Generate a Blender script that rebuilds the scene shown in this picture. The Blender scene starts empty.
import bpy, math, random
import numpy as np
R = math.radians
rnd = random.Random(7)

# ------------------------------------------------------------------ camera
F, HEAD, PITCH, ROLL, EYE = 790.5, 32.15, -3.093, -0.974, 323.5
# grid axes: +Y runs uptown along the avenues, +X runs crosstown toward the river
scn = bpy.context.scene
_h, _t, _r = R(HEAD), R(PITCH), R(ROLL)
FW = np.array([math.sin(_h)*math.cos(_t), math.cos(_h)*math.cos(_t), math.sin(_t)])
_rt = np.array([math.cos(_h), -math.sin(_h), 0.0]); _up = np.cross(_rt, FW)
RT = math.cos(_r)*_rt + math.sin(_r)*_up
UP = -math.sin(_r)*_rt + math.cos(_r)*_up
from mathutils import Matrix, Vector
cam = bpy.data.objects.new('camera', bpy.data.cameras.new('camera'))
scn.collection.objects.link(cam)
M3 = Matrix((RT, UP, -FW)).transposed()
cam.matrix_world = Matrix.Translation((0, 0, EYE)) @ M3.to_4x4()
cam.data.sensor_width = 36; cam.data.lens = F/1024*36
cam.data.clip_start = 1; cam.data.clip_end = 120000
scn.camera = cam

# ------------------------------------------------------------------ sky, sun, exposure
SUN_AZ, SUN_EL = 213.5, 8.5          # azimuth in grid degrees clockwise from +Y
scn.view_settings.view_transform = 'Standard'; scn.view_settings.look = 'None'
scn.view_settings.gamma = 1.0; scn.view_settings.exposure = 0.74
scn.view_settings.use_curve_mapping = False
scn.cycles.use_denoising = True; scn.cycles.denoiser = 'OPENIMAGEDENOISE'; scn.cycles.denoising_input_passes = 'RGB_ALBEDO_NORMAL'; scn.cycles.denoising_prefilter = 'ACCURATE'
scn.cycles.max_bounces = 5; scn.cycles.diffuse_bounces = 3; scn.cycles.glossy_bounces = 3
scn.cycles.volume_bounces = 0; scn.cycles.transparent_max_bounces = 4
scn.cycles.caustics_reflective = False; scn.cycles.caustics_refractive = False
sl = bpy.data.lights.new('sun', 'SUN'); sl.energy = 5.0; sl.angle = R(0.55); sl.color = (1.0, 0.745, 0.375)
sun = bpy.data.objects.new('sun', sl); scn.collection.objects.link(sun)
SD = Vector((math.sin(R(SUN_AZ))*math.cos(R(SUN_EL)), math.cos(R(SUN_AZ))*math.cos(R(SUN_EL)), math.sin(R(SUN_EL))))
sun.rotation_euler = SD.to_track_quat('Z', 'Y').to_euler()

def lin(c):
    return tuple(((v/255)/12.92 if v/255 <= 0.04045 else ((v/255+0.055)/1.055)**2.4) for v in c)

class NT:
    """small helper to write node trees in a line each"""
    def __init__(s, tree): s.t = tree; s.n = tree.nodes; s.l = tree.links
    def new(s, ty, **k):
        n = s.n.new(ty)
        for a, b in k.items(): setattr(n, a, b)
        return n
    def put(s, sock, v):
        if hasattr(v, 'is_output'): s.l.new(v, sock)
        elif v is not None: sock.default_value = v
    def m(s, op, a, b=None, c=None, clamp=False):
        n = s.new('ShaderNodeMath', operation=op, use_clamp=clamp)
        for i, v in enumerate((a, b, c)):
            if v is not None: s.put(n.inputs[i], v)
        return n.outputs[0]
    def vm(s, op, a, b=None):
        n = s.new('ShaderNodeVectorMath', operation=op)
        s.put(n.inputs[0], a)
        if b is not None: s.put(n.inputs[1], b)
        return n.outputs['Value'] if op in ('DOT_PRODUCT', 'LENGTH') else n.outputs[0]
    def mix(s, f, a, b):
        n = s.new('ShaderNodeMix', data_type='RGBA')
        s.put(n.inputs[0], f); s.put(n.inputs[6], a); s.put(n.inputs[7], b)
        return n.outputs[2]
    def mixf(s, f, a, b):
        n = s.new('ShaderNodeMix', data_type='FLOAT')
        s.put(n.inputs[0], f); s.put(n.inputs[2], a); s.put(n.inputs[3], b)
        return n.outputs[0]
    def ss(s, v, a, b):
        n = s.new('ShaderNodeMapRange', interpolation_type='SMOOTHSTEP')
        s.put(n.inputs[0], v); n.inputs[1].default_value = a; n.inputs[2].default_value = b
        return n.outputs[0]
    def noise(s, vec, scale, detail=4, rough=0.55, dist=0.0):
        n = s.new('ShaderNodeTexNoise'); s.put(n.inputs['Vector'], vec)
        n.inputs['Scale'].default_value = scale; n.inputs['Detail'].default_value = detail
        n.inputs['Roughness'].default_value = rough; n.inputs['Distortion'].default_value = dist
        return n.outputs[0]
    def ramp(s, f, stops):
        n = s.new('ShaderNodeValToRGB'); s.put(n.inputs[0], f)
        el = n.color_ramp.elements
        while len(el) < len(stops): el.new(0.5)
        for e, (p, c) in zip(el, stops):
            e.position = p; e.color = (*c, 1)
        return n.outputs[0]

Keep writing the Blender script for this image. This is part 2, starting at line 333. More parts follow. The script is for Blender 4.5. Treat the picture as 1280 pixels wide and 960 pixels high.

**EXERCISE INSTRUCTIONS**
Write the entries again, exactly as they stand.

**THE RESPONSE**
Generate a Blender script that rebuilds the scene shown in this picture. The Blender scene starts empty.
import bpy, math, random
import numpy as np
R = math.radians
rnd = random.Random(7)

# ------------------------------------------------------------------ camera
F, HEAD, PITCH, ROLL, EYE = 790.5, 32.15, -3.093, -0.974, 323.5
# grid axes: +Y runs uptown along the avenues, +X runs crosstown toward the river
scn = bpy.context.scene
_h, _t, _r = R(HEAD), R(PITCH), R(ROLL)
FW = np.array([math.sin(_h)*math.cos(_t), math.cos(_h)*math.cos(_t), math.sin(_t)])
_rt = np.array([math.cos(_h), -math.sin(_h), 0.0]); _up = np.cross(_rt, FW)
RT = math.cos(_r)*_rt + math.sin(_r)*_up
UP = -math.sin(_r)*_rt + math.cos(_r)*_up
from mathutils import Matrix, Vector
cam = bpy.data.objects.new('camera', bpy.data.cameras.new('camera'))
scn.collection.objects.link(cam)
M3 = Matrix((RT, UP, -FW)).transposed()
cam.matrix_world = Matrix.Translation((0, 0, EYE)) @ M3.to_4x4()
cam.data.sensor_width = 36; cam.data.lens = F/1024*36
cam.data.clip_start = 1; cam.data.clip_end = 120000
scn.camera = cam

# ------------------------------------------------------------------ sky, sun, exposure
SUN_AZ, SUN_EL = 213.5, 8.5          # azimuth in grid degrees clockwise from +Y
scn.view_settings.view_transform = 'Standard'; scn.view_settings.look = 'None'
scn.view_settings.gamma = 1.0; scn.view_settings.exposure = 0.74
scn.view_settings.use_curve_mapping = False
scn.cycles.use_denoising = True; scn.cycles.denoiser = 'OPENIMAGEDENOISE'; scn.cycles.denoising_input_passes = 'RGB_ALBEDO_NORMAL'; scn.cycles.denoising_prefilter = 'ACCURATE'
scn.cycles.max_bounces = 5; scn.cycles.diffuse_bounces = 3; scn.cycles.glossy_bounces = 3
scn.cycles.volume_bounces = 0; scn.cycles.transparent_max_bounces = 4
scn.cycles.caustics_reflective = False; scn.cycles.caustics_refractive = False
sl = bpy.data.lights.new('sun', 'SUN'); sl.energy = 5.0; sl.angle = R(0.55); sl.color = (1.0, 0.745, 0.375)
sun = bpy.data.objects.new('sun', sl); scn.collection.objects.link(sun)
SD = Vector((math.sin(R(SUN_AZ))*math.cos(R(SUN_EL)), math.cos(R(SUN_AZ))*math.cos(R(SUN_EL)), math.sin(R(SUN_EL))))
sun.rotation_euler = SD.to_track_quat('Z', 'Y').to_euler()

def lin(c):
    return tuple(((v/255)/12.92 if v/255 <= 0.04045 else ((v/255+0.055)/1.055)**2.4) for v in c)

class NT:
    """small helper to write node trees in a line each"""
    def __init__(s, tree): s.t = tree; s.n = tree.nodes; s.l = tree.links
    def new(s, ty, **k):
        n = s.n.new(ty)
        for a, b in k.items(): setattr(n, a, b)
        return n
    def put(s, sock, v):
        if hasattr(v, 'is_output'): s.l.new(v, sock)
        elif v is not None: sock.default_value = v
    def m(s, op, a, b=None, c=None, clamp=False):
        n = s.new('ShaderNodeMath', operation=op, use_clamp=clamp)
        for i, v in enumerate((a, b, c)):
            if v is not None: s.put(n.inputs[i], v)
        return n.outputs[0]
    def vm(s, op, a, b=None):
        n = s.new('ShaderNodeVectorMath', operation=op)
        s.put(n.inputs[0], a)
        if b is not None: s.put(n.inputs[1], b)
        return n.outputs['Value'] if op in ('DOT_PRODUCT', 'LENGTH') else n.outputs[0]
    def mix(s, f, a, b):
        n = s.new('ShaderNodeMix', data_type='RGBA')
        s.put(n.inputs[0], f); s.put(n.inputs[6], a); s.put(n.inputs[7], b)
        return n.outputs[2]
    def mixf(s, f, a, b):
        n = s.new('ShaderNodeMix', data_type='FLOAT')
        s.put(n.inputs[0], f); s.put(n.inputs[2], a); s.put(n.inputs[3], b)
        return n.outputs[0]
    def ss(s, v, a, b):
        n = s.new('ShaderNodeMapRange', interpolation_type='SMOOTHSTEP')
        s.put(n.inputs[0], v); n.inputs[1].default_value = a; n.inputs[2].default_value = b
        return n.outputs[0]
    def noise(s, vec, scale, detail=4, rough=0.55, dist=0.0):
        n = s.new('ShaderNodeTexNoise'); s.put(n.inputs['Vector'], vec)
        n.inputs['Scale'].default_value = scale; n.inputs['Detail'].default_value = detail
        n.inputs['Roughness'].default_value = rough; n.inputs['Distortion'].default_value = dist
        return n.outputs[0]
    def ramp(s, f, stops):
        n = s.new('ShaderNodeValToRGB'); s.put(n.inputs[0], f)
        el = n.color_ramp.elements
        while len(el) < len(stops): el.new(0.5)
        for e, (p, c) in zip(el, stops):
            e.position = p; e.color = (*c, 1)
        return n.outputs[0]

Keep writing the Blender script for this image. This is part 2, starting at line 333. More parts follow. The script is for Blender 4.5. Treat the picture as 1280 pixels wide and 960 pixels high.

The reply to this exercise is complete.